Polonya ve Ukrayna’da tribünlerde özelikle zencilere karşı yapılan ırkçılık, antisemitizm ve zenofobi çok yaygın. Tribünlerden siyahî futbolculara karşı bağırılması genel bir davranış. Polonya’da birçok maçta Yahudilere toplu olarak küfür edilmesi, rakip takımın Yahudi bir kulüp olduğunu iddia ederek küfür etmek veya “Ayağa kalkmayan Yahudi olsun” gibi antisemit hareketler tribünlerde yaşanmakta. Ayrıca toplu olarak Nazi sempatisi ve selamı yine Ukrayna tribünlerinde yaygın bir şekilde görülebiliyor. En dramatik olan ise sırf yabancı olduklarından dolayı Uzakdoğulu veya Hintli insanlara tribünlerde ev sahibi takımı destekleseler bile saldırılması... Polonya ve Ukrayna liglerinde yaşanan ırkçılık hareketleri organizasyon öncesi herkesi tedirgin ediyor.
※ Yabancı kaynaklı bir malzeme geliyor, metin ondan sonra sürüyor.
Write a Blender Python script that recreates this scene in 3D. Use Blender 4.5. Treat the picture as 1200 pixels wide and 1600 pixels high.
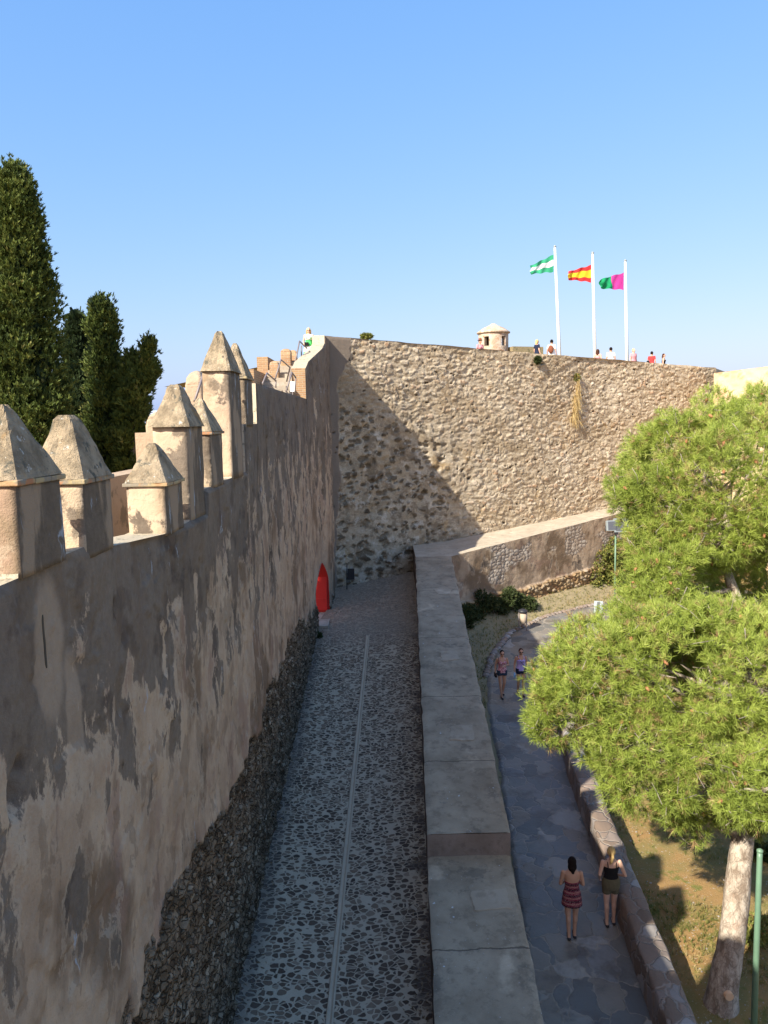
import bpy, bmesh, math, random
import numpy as np
from mathutils import Vector, Matrix
R = math.radians
random.seed(7); rng = np.random.default_rng(7)
S = bpy.context.scene
for o in list(bpy.data.objects): bpy.data.objects.remove(o)
COL = S.collection

# ------------------------------------------------------------------ camera, sky, sun, exposure
CZ = 10.0
cam = bpy.data.cameras.new('camera'); cam.lens = 28; cam.sensor_fit = 'VERTICAL'; cam.sensor_height = 36
cam.clip_end = 6000; cam.clip_start = .05
co = bpy.data.objects.new('camera', cam); COL.objects.link(co); S.camera = co
p_, r_ = R(6.4), 0.02
fw = Vector((0, math.cos(p_), -math.sin(p_))); up0 = Vector((0, math.sin(p_), math.cos(p_))); rt0 = Vector((1, 0, 0))
rt = rt0*math.cos(r_) - up0*math.sin(r_); up = up0*math.cos(r_) + rt0*math.sin(r_)
mw = Matrix((rt, up, -fw)).transposed().to_4x4(); mw.translation = (0, 0, CZ); co.matrix_world = mw
F = 1244.4
def ray(x, y): return fw + rt*(x-600)/F - up*(y-800)/F
def atY(x, y, Y): d = ray(x, y); return Vector((0, 0, CZ)) + d*(Y/d.y)
def atX(x, y, X): d = ray(x, y); return Vector((0, 0, CZ)) + d*(X/d.x)

SA, SB = .92, 1.03                       # sunlight travels along (SA, 1, -SB)
sdir = Vector((SA, 1, -SB)).normalized()
elev = math.atan2(SB, math.hypot(SA, 1)); az = math.atan2(-SA, -1)
SKYP = [(.90, .645), (.56, 1.14), (.19, 2.65)]
w = bpy.data.worlds.new('World'); S.world = w; w.use_nodes = True
wn = w.node_tree; bg = wn.nodes['Background']
sky = wn.nodes.new('ShaderNodeTexSky'); sky.sky_type = 'NISHITA'; sky.sun_disc = False
sky.sun_elevation = elev; sky.sun_rotation = az % (2*math.pi); sky.altitude = 100
sky.air_density = 1.0; sky.dust_density = 1.9; sky.ozone_density = 1
hs = wn.nodes.new('ShaderNodeHueSaturation'); hs.inputs['Saturation'].default_value = 1.12
hs.inputs['Saturation'].default_value = 1.0
sp = wn.nodes.new('ShaderNodeSeparateColor'); cb = wn.nodes.new('ShaderNodeCombineColor')
wn.links.new(sky.outputs[0], hs.inputs['Color']); wn.links.new(hs.outputs[0], sp.inputs[0])
for i_, (ex_, am_) in enumerate(SKYP):      # camera-like response of the clear sky: paler, less steep towards the horizon
    a_ = wn.nodes.new('ShaderNodeMath'); a_.operation = 'POWER'; a_.inputs[1].default_value = ex_
    b_ = wn.nodes.new('ShaderNodeMath'); b_.operation = 'MULTIPLY'; b_.inputs[1].default_value = am_
    wn.links.new(sp.outputs[i_], a_.inputs[0]); wn.links.new(a_.outputs[0], b_.inputs[0]); wn.links.new(b_.outputs[0], cb.inputs[i_])
wn.links.new(cb.outputs[0], bg.inputs[0])
bg.inputs[1].default_value = .15
sl = bpy.data.lights.new('sun', 'SUN'); sl.energy = 4.9; sl.angle = R(.5); sl.color = (1, .955, .85)
so = bpy.data.objects.new('sun', sl); COL.objects.link(so)
so.rotation_euler = sdir.to_track_quat('-Z', 'Y').to_euler()
S.view_settings.view_transform = 'Standard'; S.view_settings.look = 'None'
S.view_settings.exposure = 1.0; S.view_settings.gamma = 1
S.render.engine = 'CYCLES'

# ------------------------------------------------------------------ object helpers
def tag(o, label=None, cat=None, group=None, kind=None):
    if label: o['label'] = label
    if cat: o['category'] = cat
    if group: o['group'] = group
    if kind: o['kind'] = kind
    return o
def empty(name, loc, label, cat, group=None, rz=0, scale=1):
    o = bpy.data.objects.new(name, None); COL.objects.link(o)
    o.location = loc; o.rotation_euler = (0, 0, rz); o.scale = (scale,)*3; o.empty_display_size = .2
    return tag(o, label, cat, group)
ORG = {}
def org(parent):
    while parent is not None and parent.parent is not None: parent = parent.parent
    return np.array(parent.location) if parent is not None else np.zeros(3)
def link(name, me, m, parent=None):
    o = bpy.data.objects.new(name, me); COL.objects.link(o)
    if m is not None: me.materials.append(m)
    if parent is not None: o.parent = parent
    return o
def npmesh(name, V, Fc, m, parent=None, smooth=False, attrs=None, local=False):
    V = np.asarray(V, dtype=np.float64)
    if parent is not None and not local: V = V - org(parent)
    Fc = np.asarray(Fc); k = Fc.shape[1]
    me = bpy.data.meshes.new(name)
    me.vertices.add(len(V)); me.vertices.foreach_set('co', V.astype(np.float32).ravel())
    me.loops.add(Fc.size); me.loops.foreach_set('vertex_index', Fc.astype(np.int32).ravel())
    me.polygons.add(len(Fc)); me.polygons.foreach_set('loop_start', np.arange(0, Fc.size, k, dtype=np.int32))
    if smooth: me.polygons.foreach_set('use_smooth', np.ones(len(Fc), dtype=bool))
    me.update(calc_edges=True); me.validate()
    for an, a in (attrs or {}).items():
        at = me.attributes.new(an, 'FLOAT', 'POINT'); at.data.foreach_set('value', np.asarray(a, dtype=np.float32).ravel())
    return link(name, me, m, parent)
def grid(name, P, m, parent=None, smooth=True, attrs=None, flip=False, local=False):
    n, k = P.shape[:2]
    i = np.arange(n*k).reshape(n, k)
    q = np.stack([i[:-1, :-1], i[1:, :-1], i[1:, 1:], i[:-1, 1:]], -1).reshape(-1, 4)
    if flip: q = q[:, ::-1]
    return npmesh(name, P.reshape(-1, 3), q, m, parent, smooth, attrs, local)
class MB:
    def __init__(s): s.v = []; s.f = []; s.sm = []
    def add(s, v, f, sm=False):
        b = len(s.v); s.v += [tuple(x) for x in v]; s.f += [tuple(b+i for i in q) for q in f]; s.sm += [sm]*len(f); return s
    def box(s, c, size, rz=0, rot=None):
        x, y, z = [a/2 for a in size]
        M = rot if rot is not None else Matrix.Rotation(rz, 3, 'Z')
        v = [Vector(c)+M@Vector((i*x, j*y, k*z)) for i in (-1, 1) for j in (-1, 1) for k in (-1, 1)]
        return s.add(v, [(0, 1, 3, 2), (4, 6, 7, 5), (0, 4, 5, 1), (2, 3, 7, 6), (0, 2, 6, 4), (1, 5, 7, 3)])
    def rings(s, R_, cap=True, sm=True):
        n = len(R_[0]); v = [p for r in R_ for p in r]; f = []
        for a in range(len(R_)-1):
            for i in range(n):
                j = (i+1) % n; f.append((a*n+i, a*n+j, (a+1)*n+j, (a+1)*n+i))
        s.add(v, f, sm)
        if cap:
            b = len(s.v)-len(v)
            s.f += [tuple(b+i for i in range(n))[::-1], tuple(b+(len(R_)-1)*n+i for i in range(n))]; s.sm += [False]*2
        return s
    def tube(s, pts, rad, n=8, cap=True):
        pts = [Vector(p) for p in pts]; rs = rad if isinstance(rad, (list, tuple)) else [rad]*len(pts)
        R_ = []; u = None
        for i, p in enumerate(pts):
            t = (pts[min(i+1, len(pts)-1)]-pts[max(i-1, 0)]).normalized()
            if u is None: u = t.orthogonal().normalized()
            u = (u - t*u.dot(t)).normalized(); w_ = t.cross(u)
            R_.append([p + (u*math.cos(a)+w_*math.sin(a))*rs[i] for a in [2*math.pi*k/n for k in range(n)]])
        return s.rings(R_, cap)
    def lathe(s, c, prof, n=24, ang=0):
        c = Vector(c)
        return s.rings([[c+Vector((r*math.cos(2*math.pi*k/n+ang), r*math.sin(2*math.pi*k/n+ang), z)) for k in range(n)] for r, z in prof])
    def ell(s, c, r, M=None, n=12, k=8):
        c = Vector(c); R_ = []
        for a in range(k+1):
            t = math.pi*(a+.02)/(k+.04)-math.pi/2
            R_.append([Vector((r[0]*math.cos(t)*math.cos(q), r[1]*math.cos(t)*math.sin(q), r[2]*math.sin(t))) for q in [2*math.pi*j/n for j in range(n)]])
        R_ = [[c+((M@p) if M else p) for p in r_] for r_ in R_]
        return s.rings(R_)
    def cap(s, a, b, ra, rb, n=10):   # capsule, tapered
        a = Vector(a); b = Vector(b); t = (b-a).normalized()
        pts = [a-t*ra*.85, a-t*ra*.5, a, b, b+t*rb*.5, b+t*rb*.85]
        return s.tube(pts, [ra*.5, ra*.86, ra, rb, rb*.86, rb*.5], n)
    def build(s, name, m, parent=None, local=False):
        me = bpy.data.meshes.new(name)
        o3 = np.zeros(3) if (local or parent is None) else org(parent)
        me.from_pydata([(x-o3[0], y-o3[1], z-o3[2]) for x, y, z in s.v], [], s.f); me.update()
        me.polygons.foreach_set('use_smooth', s.sm)
        bm = bmesh.new(); bm.from_mesh(me); bmesh.ops.recalc_face_normals(bm, faces=bm.faces); bm.to_mesh(me); bm.free()
        return link(name, me, m, parent)
def bevel(o, w_=.01, seg=2):
    b = o.modifiers.new('bevel', 'BEVEL'); b.width = w_; b.segments = seg; b.limit_method = 'ANGLE'; return o

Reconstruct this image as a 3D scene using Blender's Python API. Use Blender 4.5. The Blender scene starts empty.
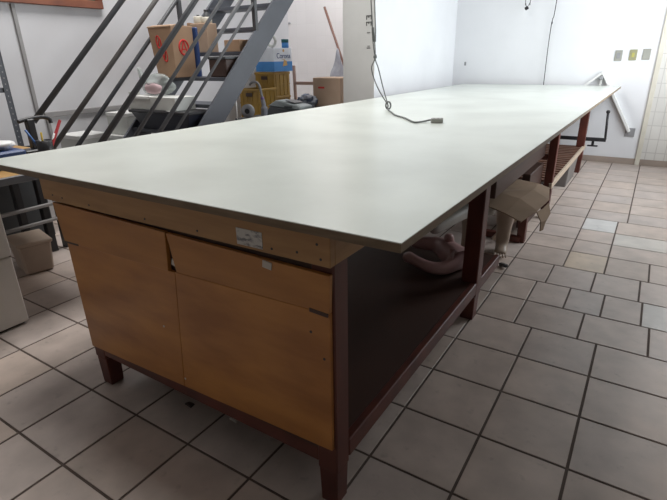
import bpy, bmesh, math, random
from mathutils import Vector, Matrix
random.seed(7)
SC = bpy.context.scene
COL = SC.collection
OFF = {}

# ---------------------------------------------------------------- materials
def mat(name, c, rough=.6, c2=None, scale=6., stretch=(1, 1, 1), bump=0., metal=0., detail=4., lo=.35, hi=.65, spec=.5,
        coat=0., bscale=None, trans=0., alpha=1.):
    m = bpy.data.materials.new(name); m.use_nodes = True
    nt = m.node_tree; n = nt.nodes; b = n['Principled BSDF']
    b.inputs['Roughness'].default_value = rough
    b.inputs['Metallic'].default_value = metal
    b.inputs['Specular IOR Level'].default_value = spec
    b.inputs['Coat Weight'].default_value = coat
    b.inputs['Transmission Weight'].default_value = trans
    b.inputs['Alpha'].default_value = alpha
    b.inputs['Base Color'].default_value = (*c, 1)
    if c2 is None: c2 = tuple(x*.86 for x in c)
    tc = n.new('ShaderNodeTexCoord'); mp = n.new('ShaderNodeMapping')
    mp.inputs['Scale'].default_value = stretch
    nz = n.new('ShaderNodeTexNoise'); nz.inputs['Scale'].default_value = scale; nz.inputs['Detail'].default_value = detail
    rp = n.new('ShaderNodeValToRGB')
    rp.color_ramp.elements[0].position = lo; rp.color_ramp.elements[1].position = hi
    rp.color_ramp.elements[0].color = (*c2, 1); rp.color_ramp.elements[1].color = (*c, 1)
    L = nt.links.new
    L(tc.outputs['Object'], mp.inputs['Vector']); L(mp.outputs[0], nz.inputs['Vector'])
    L(nz.outputs[0], rp.inputs[0]); L(rp.outputs[0], b.inputs['Base Color'])
    if bump:
        bp = n.new('ShaderNodeBump'); bp.inputs['Strength'].default_value = bump; bp.inputs['Distance'].default_value = .004
        if bscale:
            nz2 = n.new('ShaderNodeTexNoise'); nz2.inputs['Scale'].default_value = bscale; nz2.inputs['Detail'].default_value = 3
            L(mp.outputs[0], nz2.inputs['Vector']); L(nz2.outputs[0], bp.inputs['Height'])
        else:
            L(nz.outputs[0], bp.inputs['Height'])
        L(bp.outputs[0], b.inputs['Normal'])
    return m

M = {}
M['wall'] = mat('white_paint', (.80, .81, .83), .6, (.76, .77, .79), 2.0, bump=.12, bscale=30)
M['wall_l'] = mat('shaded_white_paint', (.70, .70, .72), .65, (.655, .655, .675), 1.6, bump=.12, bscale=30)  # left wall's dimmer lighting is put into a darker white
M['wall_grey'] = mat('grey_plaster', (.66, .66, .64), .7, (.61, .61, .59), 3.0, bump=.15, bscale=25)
M['ceil'] = mat('ceiling_paint', (.5, .5, .5), .8)
M['wall_dim'] = mat('low_bounce_grey', (.26, .25, .24), .7, (.23, .22, .21))  # unseen near and right walls, coloured dark to curb bounced light
M['laminate'] = mat('white_laminate', (.725, .765, .705), .30, (.62, .655, .60), 2.3, detail=6, lo=.3, hi=.6, spec=.5)
M['edge'] = mat('board_edge', (.20, .14, .085), .65, (.15, .105, .062), 12, (1, 1, 6))
M['ply'] = mat('varnished_plywood', (.50, .218, .050), .36, (.33, .125, .027), 2.4, (1.1, 1, 3.6), detail=7, lo=.36, hi=.62, bump=.05)
M['ply2'] = mat('varnished_plywood_strip', (.47, .21, .050), .4, (.33, .13, .029), 2.2, (1.2, 1, 7), detail=6, lo=.28, hi=.7, bump=.05)
M['apron'] = mat('apron_wood', (.40, .225, .088), .5, (.32, .17, .064), 4, (1, 1, 8), detail=5)
M['redwood'] = mat('red_brown_paint', (.125, .030, .018), .45, (.075, .020, .014), 5, (2, 2, 1), detail=5)
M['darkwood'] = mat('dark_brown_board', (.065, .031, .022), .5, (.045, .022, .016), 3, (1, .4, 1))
M['slat'] = mat('slat_wood', (.18, .09, .06), .55, (.12, .06, .04), 6)
M['pale_wood'] = mat('pale_wood', (.52, .42, .32), .6, (.42, .33, .25), 5, (1, 6, 6))
M['steel_grey'] = mat('grey_steel_paint', (.088, .096, .115), .42, (.075, .082, .098), 4)
M['rail_mid'] = mat('mid_grey_rail_paint', (.115, .118, .125), .42, (.095, .098, .105), 5)
M['conduit'] = mat('grey_conduit', (.34, .33, .33), .5)
M['steel_light'] = mat('light_grey_steel', (.20, .20, .21), .4, (.17, .17, .18), 5)
M['rail_dark'] = mat('dark_rail_paint', (.075, .078, .085), .4, (.062, .065, .072), 5)
M['rail_brown'] = mat('brown_grey_rail', (.115, .105, .10), .45, (.08, .074, .072), 3, (1, .5, .5))
M['card'] = mat('cardboard', (.42, .27, .17), .85, (.36, .23, .145), 5)
M['card_dark'] = mat('aged_cardboard', (.25, .172, .11), .85, (.195, .13, .08), 3.5)
M['card_light'] = mat('pale_cardboard', (.50, .36, .26), .85, (.44, .31, .22), 4)
M['red'] = mat('red_ink', (.60, .035, .03), .7, (.56, .03, .026))
M['redh'] = mat('red_plastic', (.55, .04, .05), .4)
M['blue'] = mat('blue_plastic', (.035, .075, .22), .4)
M['blueprint'] = mat('blue_carton_print', (.06, .26, .62), .5, (.05, .22, .55))
M['whiteprint'] = mat('white_carton_print', (.74, .78, .84), .5)
M['navy'] = mat('navy_ink', (.03, .06, .2), .5)
M['yellow'] = mat('yellow_crate_plastic', (.36, .215, .03), .45, (.30, .175, .025), 6)
M['gold'] = mat('gold_print', (.62, .38, .12), .5)
M['black'] = mat('black_plastic', (.022, .022, .025), .35)
M['blackm'] = mat('black_metal', (.03, .03, .034), .4)
M['navyblack'] = mat('dark_navy_plastic', (.024, .028, .045), .4)
M['white'] = mat('white_plastic', (.86, .86, .84), .45, (.82, .82, .80))
M['offwhite'] = mat('off_white_carton', (.66, .67, .64), .7, (.60, .61, .58))
M['cream'] = mat('cream_strip', (.68, .65, .56), .5, (.62, .59, .50))
M['plate'] = mat('beige_socket_plate', (.36, .36, .32), .4)
M['plate_y'] = mat('yellowed_socket_plate', (.34, .33, .20), .4)
M['grey'] = mat('grey_plastic', (.30, .30, .31), .5)
M['boxgrey'] = mat('warm_dark_grey_plastic', (.19, .175, .165), .55)
M['greydark'] = mat('dark_grey_plastic', (.075, .08, .085), .45)
M['greygreen'] = mat('grey_machine_paint', (.28, .31, .31), .4)
M['beige'] = mat('beige_plastic_bin', (.46, .37, .30), .55, (.41, .33, .265))
M['cabinet'] = mat('pale_grey_cabinet', (.78, .75, .70), .5, (.74, .71, .66))
M['orangewood'] = mat('orange_desk_wood', (.55, .33, .12), .4, (.45, .26, .09), 4, (1, 5, 1))
M['pinkskin'] = mat('pink_mannequin_plastic', (.50, .31, .30), .38, (.44, .27, .265), 5)
M['tanskin'] = mat('tan_mannequin_plastic', (.42, .33, .26), .42, (.35, .27, .21), 6)
M['greyskin'] = mat('grey_white_mannequin_plastic', (.56, .56, .53), .42, (.44, .43, .40), 5)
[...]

Kuşkusuz Polonya ve Ukrayna taraftarlarının bu ırkçı ve fanatik tutumu ülkeyi Avrupa Futbol Şampiyonası için ziyaret edecek taraftarların çekinmesine neden oluyor. İngilizlerin efsanevi kaptanları Sol Campell şimdiden İngiliz taraftarların evlerinde oturup şampiyonayı televizyondan seyretmelerini önerdi. İtalya Milli Takım futbolcusu Mario Balotelli ise Euro 2012 öncesi “Irkçılığı asla kabul etmem. Bu kabul edilebilir bir şey değil. Eğer birisi bana sokakta muz atarsa, hapse girerim. Çünkü onu öldürürüm,” açıklamasını yaptı.